The term ‘Fraudulently’ has been defined under section 25 of the Indian Penal Code,1860. A person is said to do a thing fraudulently if he does that thing with intent to defraud but not otherwise. The fraudulent act of a person can cause loss to another person or gain to another person.

Section 53 of Transfer of Property Act recognizes the need to protect the interest of the creditors. The main objective of the fraudulent transfer is to protect the creditor and subsequent transferee.

According to Section 53 of Transfer of Property Act, deal with two types of Transfer of Fraudulent Transfer such as:-

First under Section 53(1) of the Act:

“If immovable property is transferred to defeat or delay creditors of transferor, such transfer is voidable at the option of any such creditors.”

Essentials:-

~Transfer by the transferor

~Of immovable property

~With the intention to defeat or delay his creditors

~The transfer is voidable at the option of the creditor defeated or delayed.

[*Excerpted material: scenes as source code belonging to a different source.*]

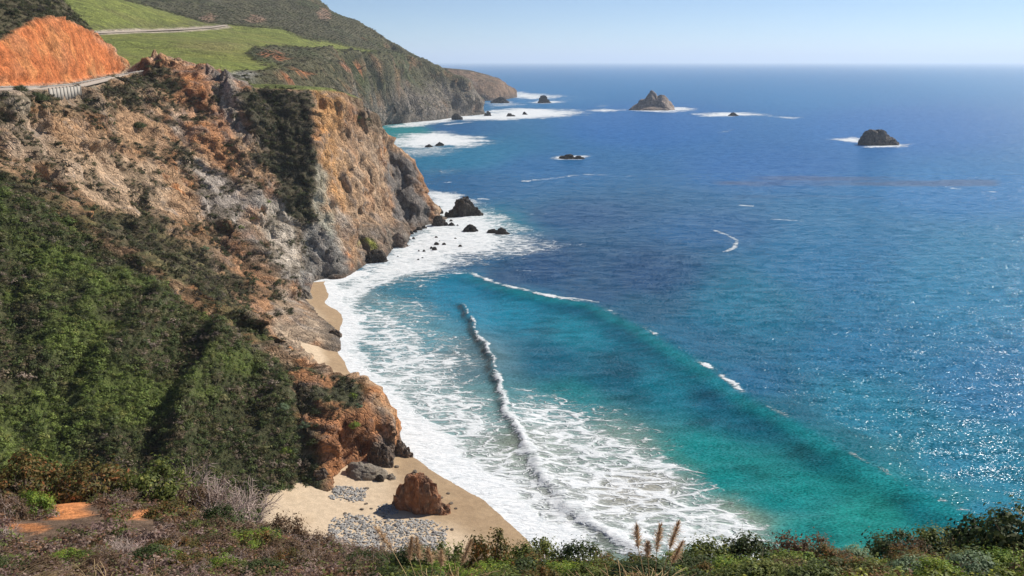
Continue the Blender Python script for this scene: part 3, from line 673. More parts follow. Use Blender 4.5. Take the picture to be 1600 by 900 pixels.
# white water round rocks and reefs farther out
for pl, dn, sf in (([(690, 187), (740, 178), (800, 169), (880, 171), (910, 177), (870, 183), (780, 188)], .97, 22), ([(600, 226), (620, 211), (690, 206), (768, 217), (745, 227), (650, 231)], .97, 16), ([(600, 236), (660, 228), (730, 232), (680, 246), (610, 246)], .5, 14),
                   ([(596, 200), (640, 190), (720, 180), (760, 181), (700, 190), (640, 198)], .9, 12), ([(978, 171), (1010, 169), (1060, 168), (1090, 170), (1050, 175), (1000, 174)], .95, 16), ([(1092, 179), (1120, 176), (1170, 176), (1194, 179), (1150, 182), (1110, 182)], .97, 16),
                   ([(1306, 218), (1330, 214), (1352, 217), (1350, 223), (1325, 221)], .97, 8), ([(1346, 226), (1380, 226), (1425, 225), (1400, 230), (1360, 230)], .95, 7), ([(855, 246), (880, 243), (918, 244), (905, 249), (870, 249)], .95, 5),
                   ([(798, 152), (806, 144), (850, 148), (880, 151), (840, 155)], .97, 40), ([(825, 160), (850, 157), (885, 159), (850, 162)], .9, 18), ([(920, 173), (940, 170), (966, 172), (945, 175)], .9, 12), ([(1205, 182), (1258, 183), (1240, 186)], .6, 8), ([(640, 268), (700, 262), (760, 268), (700, 276)], .28, 12),
                   ([(860, 388), (900, 376), (960, 384), (900, 394)], .36, 10), ([(800, 385), (850, 372), (900, 382), (830, 398)], .5, 8), ([(760, 160), (800, 158), (815, 164), (770, 168)], .55, 18)):
    foam_poly(pl, dn * .9, sf * 1.7, 1.3)
for pl, dn, wd in (([(700, 186), (760, 181), (830, 177), (905, 178)], .95, 14), ([(640, 196), (700, 185)], .8, 8), ([(612, 224), (680, 219), (760, 220)], .95, 14), ([(600, 232), (660, 236), (720, 230)], .5, 16), ([(655, 216), (690, 211)], .9, 9),
                   ([(860, 246), (915, 245)], .9, 3.5), ([(985, 171), (1030, 173), (1082, 170)], .9, 10), ([(1096, 179), (1140, 180), (1190, 179)], .95, 11), ([(1310, 218), (1350, 220)], .95, 7), ([(1350, 227), (1385, 228), (1425, 226)], .85, 4),
                   ([(800, 150), (850, 151)], .95, 30), ([(800, 145), (815, 148)], .95, 25), ([(830, 159), (870, 158)], .8, 10), ([(925, 173), (962, 172)], .8, 9), ([(932, 167), (950, 164)], .5, 10), ([(808, 284), (860, 279), (905, 273), (940, 271)], .75, 3.0), ([(930, 272), (990, 275)], .55, 2.5),
                   ([(1152, 320), (1180, 322)], .85, 3.2), ([(1108, 357), (1135, 366), (1152, 376), (1148, 387), (1128, 394)], .8, 1.6), ([(1470, 291), (1510, 296), (1560, 300)], .75, 3), ([(1212, 183), (1258, 184)], .6, 6), ([(870, 157), (930, 153)], .5, 10),
                   ([(1200, 342), (1260, 346)], .5, 3), ([(640, 290), (700, 285), (720, 287)], .5, 3), ([(845, 388), (880, 381), (930, 386)], .55, 4), ([(825, 335), (850, 333), (862, 336)], .5, 2.2), ([(805, 422), (832, 424)], .5, 2), ([(890, 472), (940, 480)], .6, 1.6), ([(745, 310), (766, 312)], .75, 3),
                   ([(690, 195), (740, 190)], .6, 10), ([(1035, 205), (1070, 206)], .5, 4), ([(1120, 208), (1150, 202)], .5, 4), ([(990, 350), (1010, 352)], .6, 1.6)):
    foam_line(pl, dn, wd, .35)
foam = np.clip(foam, 0, 1)
G[..., 2] = Z + foam * sstep(.85, 1, foam) * np.abs(fbm(G, 3, 3, 361)) * .25
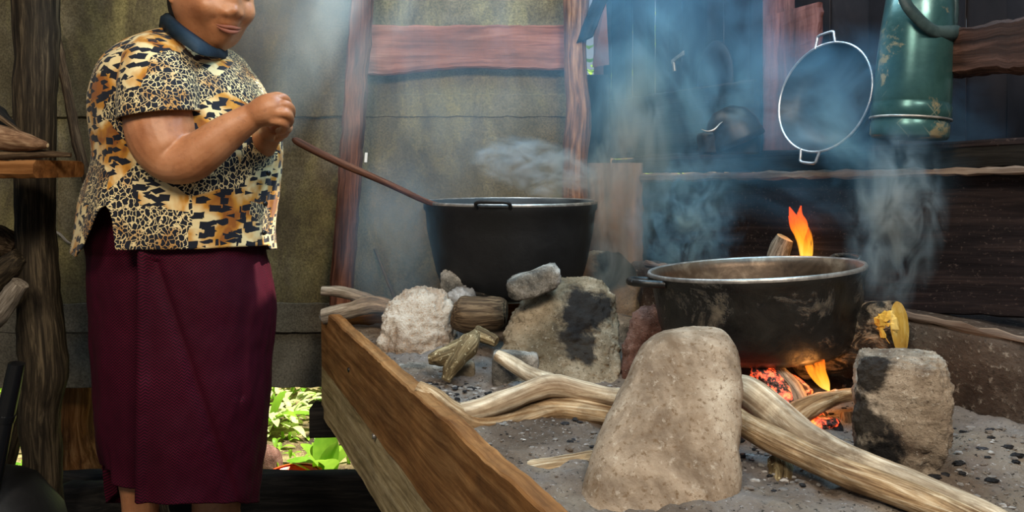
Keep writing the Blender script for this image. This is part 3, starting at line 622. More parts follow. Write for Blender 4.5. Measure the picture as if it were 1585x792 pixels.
rock([(446, 648, 668), (452, 622, 690), (470, 603, 702), (500, 590, 706), (535, 586, 704), (565, 588, 700), (600, 596, 695), (620, 606, 690)], (1.50, 1.42), M['rock_pale'], 'pale crusty rounded rock at the left side of the hearth', dr=.75, e=2.3, amp=.07, ns=14, seed=4, seg=110, n=90, fine=.035)
rock([(429, 882, 905), (434, 852, 925), (450, 826, 942), (480, 802, 953), (520, 782, 961), (560, 768, 963), (600, 765, 955), (640, 785, 940)], (1.40, 1.24), M['rock_dark'], 'big soot blackened boulder leaning below the far pot', dr=.45, e=2.15, amp=.05, ns=9, seed=6, seg=110, n=90, fine=.03, facet=.03)
def rock_rot(rows, Y, m, label, roll, name='hearth_stone', cat='stone', yaw=0, sx=1, **kw):
    mb = MB(); blob(mb, rows, Y, **kw); c = sum(mb.v, V())/len(mb.v); R = Matrix.Rotation(math.radians(roll), 3, 'Y') @ Matrix.Rotation(math.radians(yaw), 3, 'Z') @ Matrix.Diagonal((sx, sx, 1))
    mb.v = [c+R @ (v-c) for v in mb.v]; return solo(name, mb, m, label, cat)
rock_rot([(418, 800, 855), (421, 788, 866), (436, 785, 869), (450, 787, 866), (455, 800, 850)], 1.33, M['rock_grey'], 'angular grey white stone balanced on top of the soot blackened boulder', -20, dr=.6, e=4, amp=.09, ns=22, seed=8, seg=40, n=24, fine=.04, facet=.1)
rock([(419, 692, 710), (423, 684, 722), (437, 682, 725), (455, 684, 728), (475, 690, 730), (500, 695, 728)], 1.55, M['rock_grey'], 'small grey stone standing behind the pale crusty rock', dr=.8, e=3, amp=.1, ns=22, seed=9, seg=36, n=24, fine=.04)
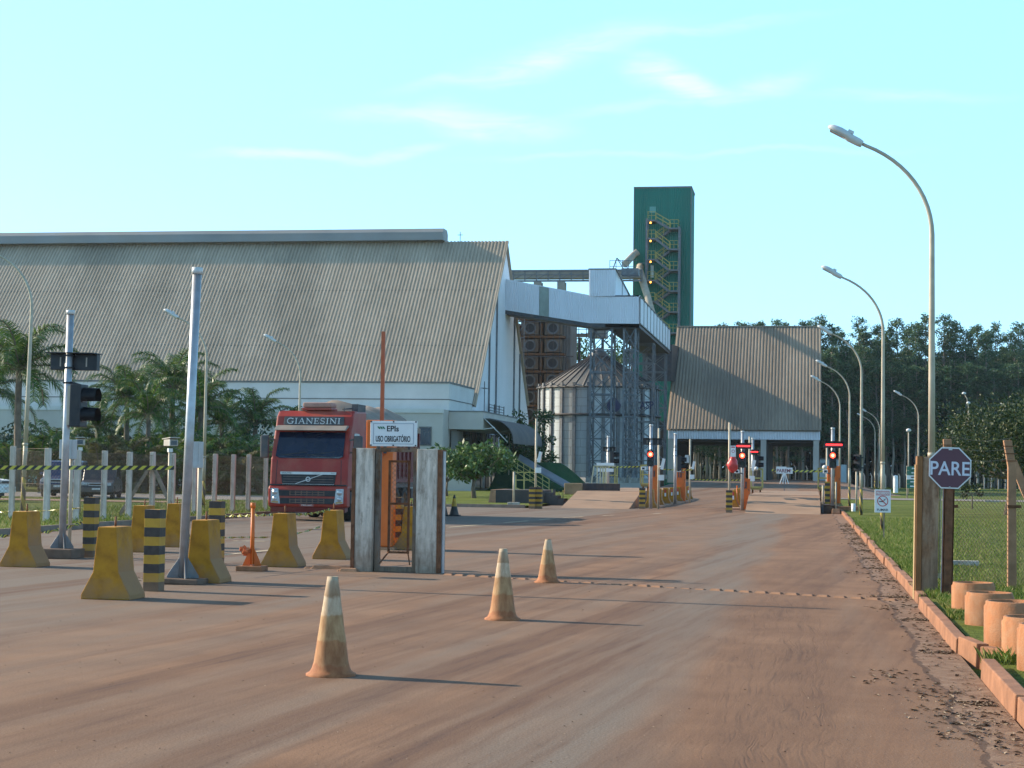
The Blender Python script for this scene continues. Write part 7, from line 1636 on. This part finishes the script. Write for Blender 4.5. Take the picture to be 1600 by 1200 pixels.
names = {2: 'dense clumping palm', 3: 'bright yellow-green young palm', 4: 'low palm with dry yellowish fronds'}
def where(px): return ('at the left edge' if px < 25 else 'behind the slim striped lamp foot' if px < 75 else 'behind the left traffic light pole' if px < 115 else 'right of the left traffic light, behind the security camera' if px < 165 else 'behind the posts midway between the two security cameras' if px < 216 else 'behind the braced fence post' if px < 250 else 'behind the right security camera' if px < 290 else 'just right of the tall bare pole' if px < 325 else 'midway between the tall pole and the truck' if px < 366 else 'next to the truck mirror' if px < 410 else 'against the left flank of the truck cab')
for k, px, Y, s in specs:
    far = Y > 75; Y = 97+(Y-66)*1.2; s *= 1.45
    p = spot(px, Y, .1); lab = f'{names[k]} {where(px)}'+(', farther back' if far else '')
    if not pu[k]: pu[k] = True; r = PM[k]; r.location = p; r.scale = (s, s, s); r['label'] = lab; r['group'] = gPm
    else: dup(PM[k], p, lab, gPm, random.uniform(0, 6.28), (s, s, s*random.uniform(.95, 1.2)))
# dark hedge filling the palm garden
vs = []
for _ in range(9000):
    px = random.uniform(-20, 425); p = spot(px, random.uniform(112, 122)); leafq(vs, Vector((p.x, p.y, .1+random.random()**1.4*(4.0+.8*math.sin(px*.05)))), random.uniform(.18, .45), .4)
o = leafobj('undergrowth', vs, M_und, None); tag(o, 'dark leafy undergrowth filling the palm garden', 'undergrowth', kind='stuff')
# ------------------------------------------------------------------ humid air
hz = bpy.data.materials.new('humid_air'); hz.use_nodes = True; nt = hz.node_tree
for n_ in list(nt.nodes):
    if n_.type == 'BSDF_PRINCIPLED': nt.nodes.remove(n_)
pv = nt.nodes.new('ShaderNodeVolumePrincipled'); pv.inputs['Color'].default_value = (.80, .90, 1, 1); pv.inputs['Density'].default_value = HAZE; pv.inputs['Anisotropy'].default_value = .2
nt.links.new(pv.outputs[0], nt.nodes['Material Output'].inputs['Volume'])
tag(MB().bb((-760, -90, -1.5), (760, 1560, 46)).build('haze', hz), kind='stuff')['label'] = 'thin humid haze filling the air'
S.cycles.volume_bounces = 0
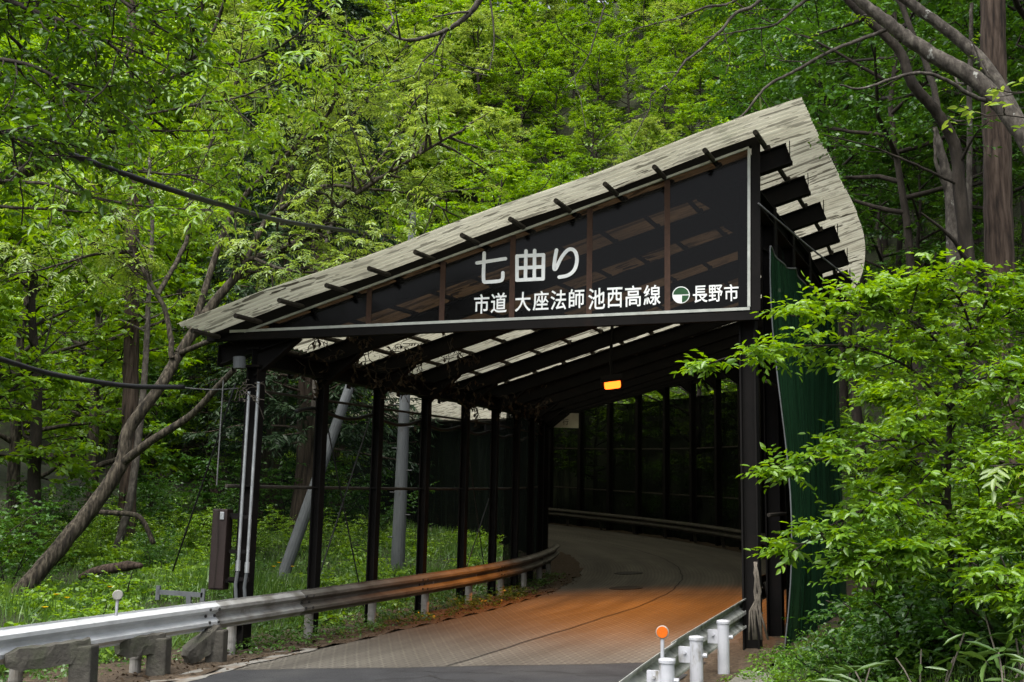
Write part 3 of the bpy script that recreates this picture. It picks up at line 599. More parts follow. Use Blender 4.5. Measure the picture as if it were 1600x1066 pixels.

Exception of Section 53(1):

It recognizes two exceptions such as- the provision contained in section regarding declaration of nullity of fraudulent transfer is not attracted in following two conditions are as follow:

~A transfer in good faith for consideration and,

~Any law relating to insolvency for time being in force.

Suit instituted by creditors (include decree holder, whether he has or has not applied for execution of her decree) to avoid transfer on ground that it has been made with intent to defeat or delay the transferor must be instituted on behalf of all the creditors.

The leading case is Twyne's Case. Debtor D, secretly transferred the whole of his property, but retained only possession with him. This was done when C, a creditor had sued him.

Held, secrecy is a badge of fraud. The transfer was fraudulent. The creditors should bring a representative suit against the transferor. A transfer of immovable property made with intent to defeat subsequent transferees is voidable at the option of such transferee.

Second under Section 53(2) of the Act:

“Every transfer of immovable property made without consideration, with intent to defraud a subsequent transferee is voidable at the option of such transferee.”

For Above purpose, no transfer made without consideration is to be deemed to have been made with intent to defraud by reason only that subsequently a transfer for consideration was made.

Essentials:

~Transfer by the transferor

~Of immovable property

~The transfer is done without consideration

~The transfer is done with the intention to defraud a subsequent transferee

~Such transfer is voidable at the option of the subsequent transferee

Scope of Section 53 of Transfer of Property Act:

i)  The section applies only to immovable properties.

ii) The intention of the transferor must be to defeat or delay the creditors. Hence, it does not apply when the debtor prefers one creditor over the other. The leading case is: Musahar Sahu Vs. Hakim Lal. A was the creditor and B was the debtor. A filed a suit against B and applied for "attachment before judgment" of some properties belonging to B. But, B filed an affidavit stating that he had no intention, to alienate his properties. On the basis of this affidavit A's application for attachment was dismissed. A few months later B sold his properties to C, another creditor. Section 53 dealing with fraudulent transfer was not applicable. The result was the suit failed. It was held that 'C' was a genuine creditor, this was a case of debtor preferring one creditor over the other.

iii) If the creditor is fictitious or if money realised in selling the secured property is in excess, then Section 53 applies and the creditor is entitled to a decree.

iv) In case of fraud for instance C sued W, a widow and obtained a decree against her life-estate. W surrendered her properties to her son S. This was held fraud.

v) In case a waqf created by a Muslim to keep his creditors out of reach of his properties, it will hit by Section 53, as the intention was to defeat the creditors.

Creditors Remedies:

There are three remedies are open to creditor against transferee of debtor’s properties for consideration who has notice of the fraudulent, intent of debtor to defraud his creditors:

~Creditors may institute suit to avoid transfer under Section 53 of T.P Act. This suit must be on behalf of or for the benefit of all creditors. This would be representative suit filed under order 1 rule 8 of C.P.C

~Creditors may manifest an intention to avoid transfer otherwise then by filing a suit of by attachment the property, if he is a judgement creditors.

~Suit to set aside a fraudulent transfer is not the only remedy Section 53 can also pleaded as a defence to suit brought by transferee.

~Although a creditor cannot sue only on his own behalf, he is not obliged to defend a suit on behalf of whole body of creditors.

Section 53 may be pleaded as personal defence, by defeated or delayed creditors, although he has not himself filed a representative suit to avoid transfer.